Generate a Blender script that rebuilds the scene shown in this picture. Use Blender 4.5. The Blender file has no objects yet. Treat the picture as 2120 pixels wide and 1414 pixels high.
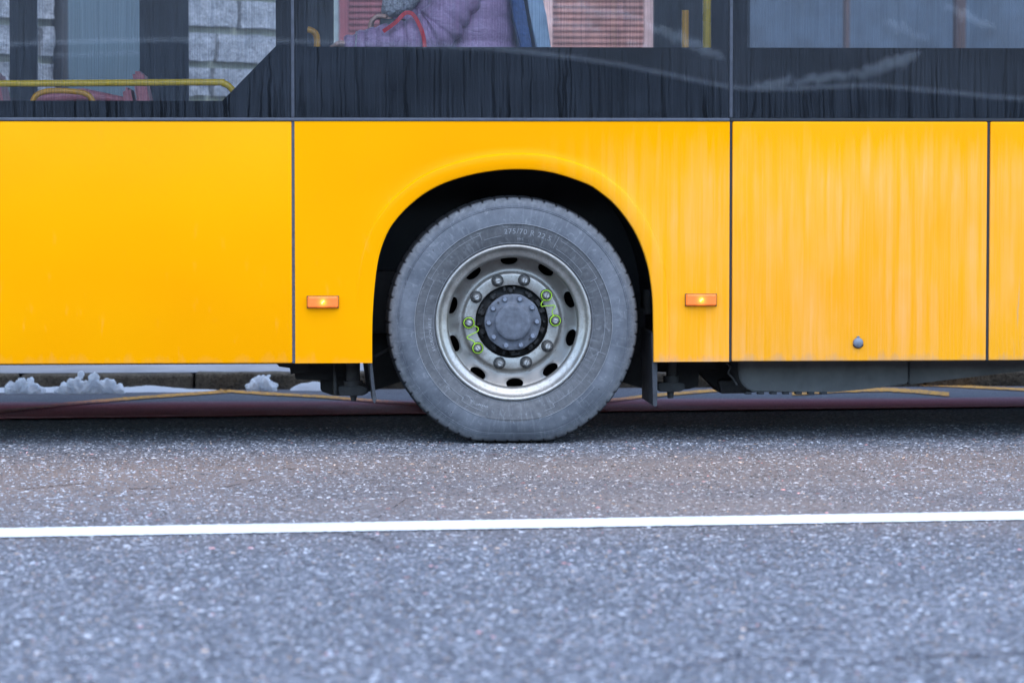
import bpy, bmesh, math, random
import numpy as np
from mathutils import Vector, Matrix, noise

R = math.radians
random.seed(7); RNG = np.random.default_rng(7)
S = bpy.context.scene
COL = S.collection

# ------------------------------------------------------------------ camera
YAW, PITCH, FPX, DIST, CAMH = R(3.8), R(3.05), 7067.0, 13.1, 1.093
CAM = Vector((-math.sin(YAW) * DIST, 0.03 - math.cos(YAW) * DIST, CAMH))
cd = bpy.data.cameras.new('camera'); cam = bpy.data.objects.new('camera', cd); COL.objects.link(cam)
cam.location = CAM; cam.rotation_euler = (R(90) - PITCH, 0, -YAW)
cd.sensor_width = 36; cd.lens = 120.0; cd.clip_end = 1000
cd.dof.use_dof = True; cd.dof.focus_distance = 13.08; cd.dof.aperture_fstop = 3.8
S.camera = cam

# ------------------------------------------------------------------ sky, sun, exposure
SUN_EL, SUN_AZ = R(64), R(165)          # azimuth measured clockwise from +Y (sun behind the camera, a little right)
w = bpy.data.worlds.new('World'); S.world = w; w.use_nodes = True
wn = w.node_tree; wn.nodes.clear()
sky = wn.nodes.new('ShaderNodeTexSky'); sky.sky_type = 'NISHITA'; sky.sun_disc = False
sky.sun_elevation = SUN_EL; sky.sun_rotation = SUN_AZ
sky.air_density = 1.0; sky.dust_density = 0.4; sky.ozone_density = 1.6
bg = wn.nodes.new('ShaderNodeBackground'); bg.inputs['Strength'].default_value = 0.15
wo = wn.nodes.new('ShaderNodeOutputWorld')
wn.links.new(sky.outputs[0], bg.inputs[0]); wn.links.new(bg.outputs[0], wo.inputs[0])
sl = bpy.data.lights.new('sun', 'SUN'); sl.energy = 0.55; sl.angle = R(80); sl.color = (1.0, 0.98, 0.95)
sun = bpy.data.objects.new('sun', sl); COL.objects.link(sun)
sd = Vector((math.sin(SUN_AZ) * math.cos(SUN_EL), math.cos(SUN_AZ) * math.cos(SUN_EL), math.sin(SUN_EL)))
sun.rotation_euler = sd.to_track_quat('Z', 'Y').to_euler(); sun.location = (0, -20, 30)
S.view_settings.view_transform = 'Standard'; S.view_settings.look = 'None'
S.view_settings.gamma = 1.0; S.view_settings.exposure = 2.27
S.cycles.max_bounces = 6; S.cycles.diffuse_bounces = 3; S.cycles.glossy_bounces = 3; S.cycles.transparent_max_bounces = 14
S.cycles.caustics_reflective = False; S.cycles.caustics_refractive = False
S.cycles.sample_clamp_indirect = 6.0

# ------------------------------------------------------------------ measuring helpers (photo pixel -> point in the place)
_f = Vector((math.sin(YAW) * math.cos(PITCH), math.cos(YAW) * math.cos(PITCH), -math.sin(PITCH)))
_r = Vector((math.cos(YAW), -math.sin(YAW), 0)); _u = _r.cross(_f)
def ray(px, py): return (_f * FPX + _r * (px - 1060) + _u * (707 - py)).normalized()
def at(px, py, Y):
    d = ray(px, py); return CAM + d * ((Y - CAM.y) / d.y)
def X(px, Y=0.0, py=500): return at(px, py, Y).x
def Z(py, Y=0.0, px=1060): return at(px, py, Y).z
def gp(px, py, z=0.0):
    d = ray(px, py); return CAM + d * ((z - CAM.z) / d.z)

# ------------------------------------------------------------------ object helpers
def link(o, parent=None):
    COL.objects.link(o)
    if parent is not None: o.parent = parent
    return o
def tag(o, label, cat, group=None):
    o['label'] = label; o['category'] = cat
    if group: o['group'] = group
    return o
def empty(name, loc=(0, 0, 0), parent=None):
    o = bpy.data.objects.new(name, None); o.empty_display_size = 0.1; o.location = loc
    return link(o, parent)
def mesh(name, V, F, m, parent=None, smooth=False, auto=None):
    me = bpy.data.meshes.new(name); me.from_pydata([tuple(v) for v in V], [], F); me.validate(); me.update()
    bm = bmesh.new(); bm.from_mesh(me); bmesh.ops.recalc_face_normals(bm, faces=bm.faces); bm.to_mesh(me); bm.free()
    if m: me.materials.append(m)
    if smooth:
        me.polygons.foreach_set('use_smooth', [True] * len(me.polygons))
        if auto is not None:
            try: me.set_sharp_from_angle(angle=R(auto))
            except Exception: pass
    return link(bpy.data.objects.new(name, me), parent)
def from_bm(name, bm, m, parent=None, smooth=False, auto=None, recalc=True):
    if recalc: bmesh.ops.recalc_face_normals(bm, faces=bm.faces)
    me = bpy.data.meshes.new(name); bm.to_mesh(me); bm.free()
    if m: me.materials.append(m)
    if smooth:
        me.polygons.foreach_set('use_smooth', [True] * len(me.polygons))
        if auto is not None: me.set_sharp_from_angle(angle=R(auto))
    return link(bpy.data.objects.new(name, me), parent)
def struct(o, kind='structure'): o['kind'] = kind; return o
def bm_box(bm, x0, x1, y0, y1, z0, z1, bev=0.0, seg=2):
    vs = [bm.verts.new((x, y, z)) for z in (z0, z1) for y in (y0, y1) for x in (x0, x1)]
    fs = [bm.faces.new([vs[i] for i in q]) for q in ((0, 2, 3, 1), (4, 5, 7, 6), (0, 1, 5, 4), (2, 6, 7, 3), (0, 4, 6, 2), (1, 3, 7, 5))]
    if bev > 0:
        es = list({e for f in fs for e in f.edges})
        bmesh.ops.bevel(bm, geom=es, offset=bev, segments=seg, affect='EDGES', profile=0.6)
def box(name, x0, x1, y0, y1, z0, z1, m, parent=None, bev=0.0, seg=2):
    bm = bmesh.new(); bm_box(bm, x0, x1, y0, y1, z0, z1, bev, seg)
    return from_bm(name, bm, m, parent, smooth=bev > 0, auto=40)
def prism(name, pts, y0, y1, m, parent=None, bev=0.0):
    """pts: (x, z) outline, extruded along y"""
    bm = bmesh.new(); n = len(pts)
    a = [bm.verts.new((p[0], y0, p[1])) for p in pts]; b = [bm.verts.new((p[0], y1, p[1])) for p in pts]
    bm.faces.new(a); bm.faces.new(b[::-1])
    for i in range(n): bm.faces.new((a[i], b[i], b[(i + 1) % n], a[(i + 1) % n]))
    if bev > 0: bmesh.ops.bevel(bm, geom=list(bm.edges), offset=bev, segments=2, affect='EDGES')
    return from_bm(name, bm, m, parent, smooth=bev > 0, auto=40)
def lathe_y(name, prof, n, m, parent=None, loc=(0, 0, 0), closed=False, rfun=None, auto=50):
    """prof: list of (r, y) turned about the y axis"""
    V, F = [], []; k = len(prof)
    for j in range(n):
        a = 2 * math.pi * j / n
        for i, (r, y) in enumerate(prof):
            rr, yy = rfun(i, j, r, y) if rfun else (r, y)
            V.append((loc[0] + rr * math.cos(a), loc[1] + yy, loc[2] + rr * math.sin(a)))
    for j in range(n):
        for i in range(k - 1 + (1 if closed else 0)):
            F.append((j * k + i, j * k + (i + 1) % k, ((j + 1) % n) * k + (i + 1) % k, ((j + 1) % n) * k + i))
    return mesh(name, V, F, m, parent, True, auto)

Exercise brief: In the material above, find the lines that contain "scene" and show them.

Result:
Generate a Blender script that rebuilds the scene shown in this picture. Use Blender 4.5. The Blender file has no objects yet. Treat the picture as 2120 pixels wide and 1414 pixels high.
S = bpy.context.scene